For those of our readers who have also not opened these emails, the CDO (formally known as “Career Development Office”) helps prepare students for life beyond Vassar by hosting alumnae/i speakers and helping with resumes and cover letters. Their emails include a mix of information about programming and increasingly aggressive demands to join Vassar Handshake. 

Mooreland described what it was like for her to read the email for the first time.

“I’ve never seen so many internships for STEM majors listed in one place before. It was a sea of comp sci and research internships. So many of them were paid, I couldn’t believe it,” Mooreland commented. 

Since reading the CDO email, Mooreland’s outlook on her future after graduation has changed completely.

“Before reading their email, I’d been thinking about applying to grad school, but honestly with all the resources and connections Vassar alums have to offer, why waste my time studying when I could be networking?”

Mooreland launched herself into career planning: updating her resume, posting her resume to Handshake, posting her resume to LinkedIn and posting her Handshake to LinkedIn.

“The idea is breadth and depth and also breadth.

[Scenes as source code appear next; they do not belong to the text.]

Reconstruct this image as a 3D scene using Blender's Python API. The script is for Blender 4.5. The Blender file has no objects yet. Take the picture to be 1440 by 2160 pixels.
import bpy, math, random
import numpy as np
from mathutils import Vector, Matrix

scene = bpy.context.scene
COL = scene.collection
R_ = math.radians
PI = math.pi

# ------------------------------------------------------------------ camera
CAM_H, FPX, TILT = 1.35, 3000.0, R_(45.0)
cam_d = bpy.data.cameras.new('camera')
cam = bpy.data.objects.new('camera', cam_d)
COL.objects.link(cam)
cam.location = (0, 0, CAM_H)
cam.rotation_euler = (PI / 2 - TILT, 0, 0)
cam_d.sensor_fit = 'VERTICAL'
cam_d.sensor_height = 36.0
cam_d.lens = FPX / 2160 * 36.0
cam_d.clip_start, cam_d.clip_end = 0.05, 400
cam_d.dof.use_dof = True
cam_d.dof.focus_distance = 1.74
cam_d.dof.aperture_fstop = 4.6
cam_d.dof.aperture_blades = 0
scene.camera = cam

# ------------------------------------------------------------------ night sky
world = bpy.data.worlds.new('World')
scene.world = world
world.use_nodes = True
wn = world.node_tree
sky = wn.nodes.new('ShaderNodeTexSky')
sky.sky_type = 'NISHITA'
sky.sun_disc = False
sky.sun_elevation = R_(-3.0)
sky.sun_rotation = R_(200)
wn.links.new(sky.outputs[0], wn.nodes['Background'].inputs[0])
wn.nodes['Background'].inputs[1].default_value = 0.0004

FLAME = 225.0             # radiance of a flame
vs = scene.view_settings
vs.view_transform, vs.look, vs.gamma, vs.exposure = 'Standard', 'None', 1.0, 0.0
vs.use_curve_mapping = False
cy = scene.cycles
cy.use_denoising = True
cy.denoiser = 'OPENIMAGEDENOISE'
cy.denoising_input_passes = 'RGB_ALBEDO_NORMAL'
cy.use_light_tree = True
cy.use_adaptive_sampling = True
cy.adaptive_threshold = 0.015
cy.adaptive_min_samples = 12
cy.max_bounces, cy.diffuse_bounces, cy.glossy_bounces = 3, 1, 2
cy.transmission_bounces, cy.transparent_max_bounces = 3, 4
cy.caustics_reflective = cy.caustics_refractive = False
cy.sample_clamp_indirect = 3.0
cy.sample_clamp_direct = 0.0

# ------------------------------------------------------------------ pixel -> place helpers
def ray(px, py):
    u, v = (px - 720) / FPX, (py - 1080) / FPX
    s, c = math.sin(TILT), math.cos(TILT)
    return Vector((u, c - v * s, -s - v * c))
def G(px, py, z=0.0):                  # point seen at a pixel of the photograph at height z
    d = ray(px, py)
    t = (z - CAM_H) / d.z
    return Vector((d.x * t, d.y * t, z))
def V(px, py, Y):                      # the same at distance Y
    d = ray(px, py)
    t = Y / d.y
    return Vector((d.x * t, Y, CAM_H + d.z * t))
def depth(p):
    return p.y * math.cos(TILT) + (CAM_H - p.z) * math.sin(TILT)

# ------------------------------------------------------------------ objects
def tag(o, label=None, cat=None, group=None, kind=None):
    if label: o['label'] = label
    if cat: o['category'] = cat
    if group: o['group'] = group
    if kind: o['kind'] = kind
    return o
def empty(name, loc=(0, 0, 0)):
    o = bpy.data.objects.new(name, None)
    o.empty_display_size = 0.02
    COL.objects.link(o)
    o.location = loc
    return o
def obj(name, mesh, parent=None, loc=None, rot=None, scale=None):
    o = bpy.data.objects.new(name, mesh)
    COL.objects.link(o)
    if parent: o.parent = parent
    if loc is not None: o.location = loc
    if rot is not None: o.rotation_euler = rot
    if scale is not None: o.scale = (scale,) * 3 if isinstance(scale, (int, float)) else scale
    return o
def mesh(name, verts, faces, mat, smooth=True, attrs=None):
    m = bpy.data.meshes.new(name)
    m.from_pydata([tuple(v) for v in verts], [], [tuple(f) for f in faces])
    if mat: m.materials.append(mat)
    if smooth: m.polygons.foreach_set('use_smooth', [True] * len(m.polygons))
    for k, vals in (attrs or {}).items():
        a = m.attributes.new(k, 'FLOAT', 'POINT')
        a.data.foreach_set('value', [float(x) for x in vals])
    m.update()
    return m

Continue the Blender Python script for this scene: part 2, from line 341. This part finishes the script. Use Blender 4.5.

I need companies to be able to find me just by Googling ‘person,’” Mooreland shared. “I’m already way behind because I’ve only done one internship each summer when I should have known better. I can’t believe I didn’t read the CDO emails sooner.”

Brimming with enthusiasm for her future as yet unspecified career, Mooreland has been racing around campus distributing her business cards, which she cut into the shape of throwing stars to maintain safe social distance.

“The shape is aerodynamic. I just fling it and it practically hits the person itself. I’ve only gouged out three people’s eyes, so that’s pretty good. Plus it leaves an impression—you’re never going to forget the person whose business card blinded you in one eye,” Mooreland boasted.

Mooreland’s proactiveness in preparing for her future has not gone unnoticed by students or school administrators. The administration has updated the Daily Health Questionnaire in order to effectively reach those who have been paper cut or worse by her business cards. 

“I don’t know how she has all the time to do this,” one administrator commented, “or where she got the idea. I don’t think the CDO has ever recommended this kind of strategy.”

Mooreland’s other strategies have not been quite so analog.

“It’s 2020, people don’t just read pieces of paper any more. So while I like the tactility of a business card, I’ve also been spending my time guessing Zoom call numbers and passwords. It doesn’t matter whose meeting I get into—once I show up, I can give my elevator pitch and get out. I’m trying to work smarter with getting my resume out there, not harder,” Mooreland said. 

In response, the CDO’s next Zoom workshop will be on etiquette in a job search and how to have a balanced approach to life after Vassar.